Analysts predict the US chipmaker will report $28.7bn in revenue for the quarter, which would represent an increase of more than 100 per cent from the year before. Still, that would represent a significant slowdown from the previous quarter, when revenue growth reached a blistering 262 per cent, fuelled by an insatiable demand for its chips that power a wave of AI innovation.
Investors will be watching in particular for how much a delay to its next-generation Blackwell chips could hinder its phenomenal growth story.
Nvidia has fast become a bellwether for investors watching for signs that a months-long AI spending boom may slow. That has created the potential for market volatility around the announcement from a stock that has driven more than a quarter of the year-to-date gains in the S&P 500.
There are signs some investors are already readying themselves for broader reverberations from Wednesday’s release. Options markets were last week pricing in a 1.3 per cent swing in the S&P 500 for the first day of trading after Nvidia published its results, according to data from Citi — the same expected volatility as next month’s Federal Reserve meeting. Options were pricing in a swing of up to 10 per cent in either direction for Nvidia’s stock.
Nvidia’s shares have climbed more than 160 per cent this year, but its performance has been more volatile in recent weeks as investors have reassessed some of their bets on AI-linked stocks. IT and consumer discretionary stocks — which include tech giants Amazon and Tesla — have been two of the worst-performing sectors in the S&P 500 in the third quarter. At its lowest point during a recent market sell-off, Nvidia was 35 per cent below its all-time high. By last Friday it had regained the bulk of the losses but was still 8 per cent below its record.
“I think there’s been a genuine shift and sobering up” on some of the more extreme AI bets, said Dec Mullarkey, managing director at SLC Management. “If they disappoint in some way, that could lead to a fairly significant correction and spillover.”
Despite these concerns, there has been little sign that the AI spending spree by the likes of Google, Microsoft, Meta and Amazon is abating. Accordingly, many analysts are anticipating yet another strong quarter for Nvidia.
But there are some potential hurdles. The rollout of Nvidia’s next generation of GPUs, known as Blackwell, has been delayed by manufacturing complications with its partner TSMC. Nvidia chief executive Jensen Huang said on the company’s previous earnings call in May that he expected Blackwell to contribute “a lot” of revenue this year.
Citi analysts said last week investors would be focused on demand for Nvidia’s current generation of Hopper chips, which could offset any impact from delays to Blackwell.
HSBC analysts said they do not foresee “any material downside” risk to the company’s earnings in 2025 and 2026 as a result of the delay to the Blackwell chip. They were also bullish on the upcoming results, saying they expected revenue to once again beat expectations and hit $30bn.
Earnings from Big Tech companies engaged in the race for AI dominance have given a glimpse at the spending spree of which Nvidia has been a beneficiary.
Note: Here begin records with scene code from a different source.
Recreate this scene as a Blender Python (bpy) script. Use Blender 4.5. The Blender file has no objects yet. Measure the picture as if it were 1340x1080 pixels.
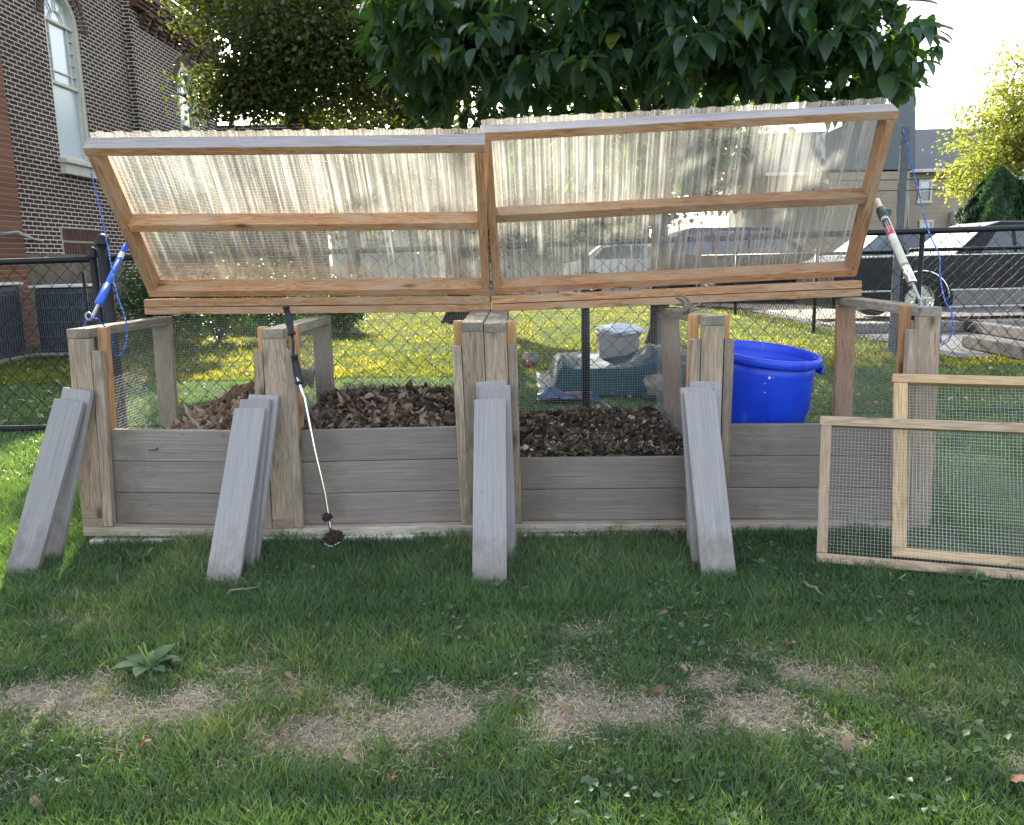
import bpy, bmesh, math, random
import numpy as np
from mathutils import Vector, Matrix, Euler, noise as mn
random.seed(7); rng = np.random.default_rng(11)
R = math.radians
S = bpy.context.scene
COL = S.collection
# ---------------------------------------------------------------- camera
F = 1085.0
CAM = Vector((1.88077, -3.34032, 1.09198)); EUL = Euler((1.38791, 0.02151, 0.01216), 'XYZ')
RM = EUL.to_matrix()
cd = bpy.data.cameras.new('camera'); cam = bpy.data.objects.new('camera', cd); COL.objects.link(cam)
cam.location = CAM; cam.rotation_euler = EUL; cd.sensor_width = 36; cd.lens = F / 1340 * 36
cd.clip_end = 500; cd.clip_start = .05; S.camera = cam
def at(px, py, **k):
    """world point seen at a photo pixel on the plane X=, Y= or Z= const"""
    d = RM @ Vector(((px - 670) / F, -(py - 540) / F, -1)); a, v = next(iter(k.items())); i = 'XYZ'.index(a)
    return CAM + d * ((v - CAM[i]) / d[i])
GZ = -.065
W, D, H, X2, XC, X4, PW, TH = 3.56, .847, .85, .808, 1.724, 2.598, .089, .038

# ---------------------------------------------------------------- materials
def mat(name):
    m = bpy.data.materials.new(name); m.use_nodes = True; nt = m.node_tree
    b = nt.nodes['Principled BSDF']; return m, nt, b
class N:
    def __init__(s, nt): s.nt = nt
    def __call__(s, t, **k):
        n = s.nt.nodes.new('ShaderNode' + t)
        for a, v in k.items():
            if a in n.inputs.keys() if not hasattr(n, a) else False: n.inputs[a].default_value = v
            elif hasattr(n, a): setattr(n, a, v)
        return n
    def l(s, a, b): s.nt.links.new(a, b)
def ramp(nt, stops, interp='LINEAR'):
    r = nt.nodes.new('ShaderNodeValToRGB'); e = r.color_ramp.elements; r.color_ramp.interpolation = interp
    while len(e) < len(stops): e.new(.5)
    for i, (p, c) in enumerate(stops):
        e[i].position = p; e[i].color = (*c, 1) if len(c) == 3 else c
    return r
def coords(nt, scale, kind='Object', rand=True, rot=None):
    tc = nt.nodes.new('ShaderNodeTexCoord'); mp = nt.nodes.new('ShaderNodeMapping')
    mp.inputs['Scale'].default_value = scale
    if rot: mp.inputs['Rotation'].default_value = rot
    src = tc.outputs[kind]
    if rand:
        oi = nt.nodes.new('ShaderNodeObjectInfo'); ml = nt.nodes.new('ShaderNodeMath'); ml.operation = 'MULTIPLY'; ml.inputs[1].default_value = 37.
        nt.links.new(oi.outputs['Random'], ml.inputs[0])
        ad = nt.nodes.new('ShaderNodeVectorMath'); nt.links.new(src, ad.inputs[0]); nt.links.new(ml.outputs[0], ad.inputs[1]); src = ad.outputs[0]
    nt.links.new(src, mp.inputs['Vector']); return mp
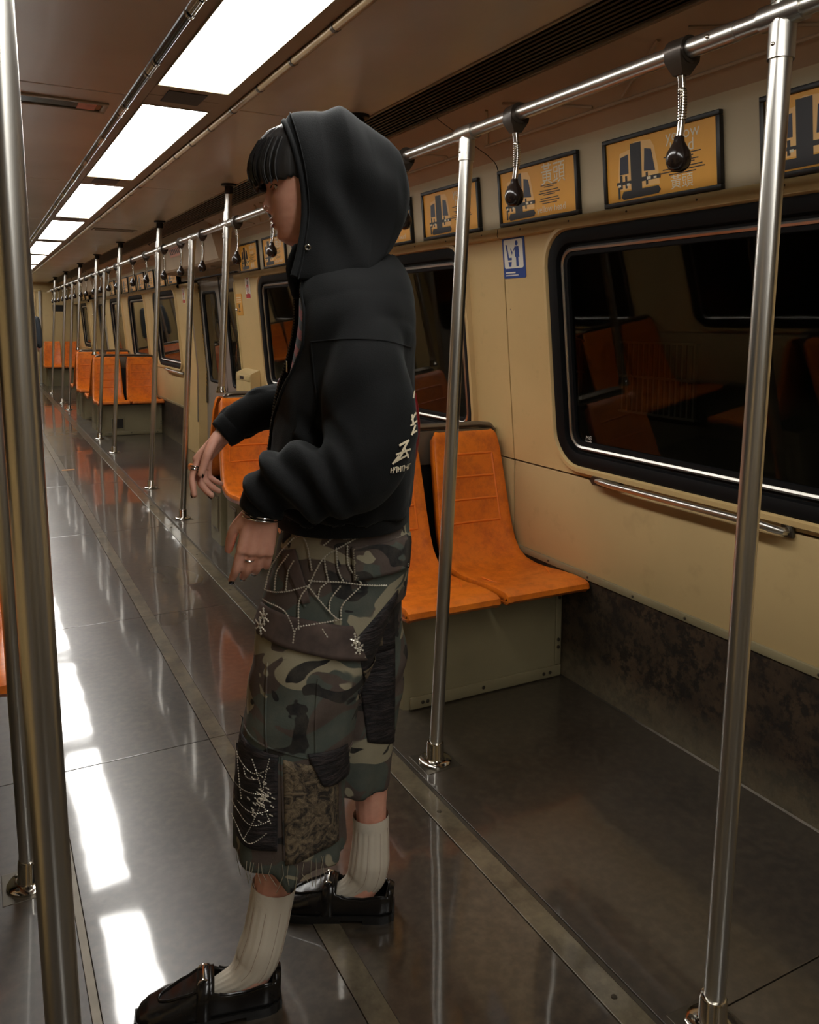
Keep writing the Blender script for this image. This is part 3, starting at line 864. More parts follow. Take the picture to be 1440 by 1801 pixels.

In its quarterly results in July, Google reported another increase in its capital expenditure, rising to $13bn for the quarter to the end of June, reflecting in part its ongoing spending on Nvidia’s chips. Meta, Microsoft and Amazon similarly reported that they plan to continue heavy spending on AI.
The continued emphasis on spending with little guidance on when it would translate into earnings and productivity growth spooked some investors who were already concerned that valuations among large tech groups had become stretched.
Spending by a small group of Big Tech AI “hyperscalers” make up close to half of Nvidia’s data centre business revenue, which has fast become the company’s main earner.
“The big concern everyone is going to have is the Blackwell delay,” G Dan Hutcheson at TechInsights told the Financial Times. “The other factor is when people begin to look at the world and say: ‘are [the hyperscalers] able to monetise this?’ Because at some point they have to rationalise what they are doing.”
“My sense is that Nvidia investors are going to stay the course, especially with the economy doing well and expectations of a drop in business rates at macro level,” Hutcheson added.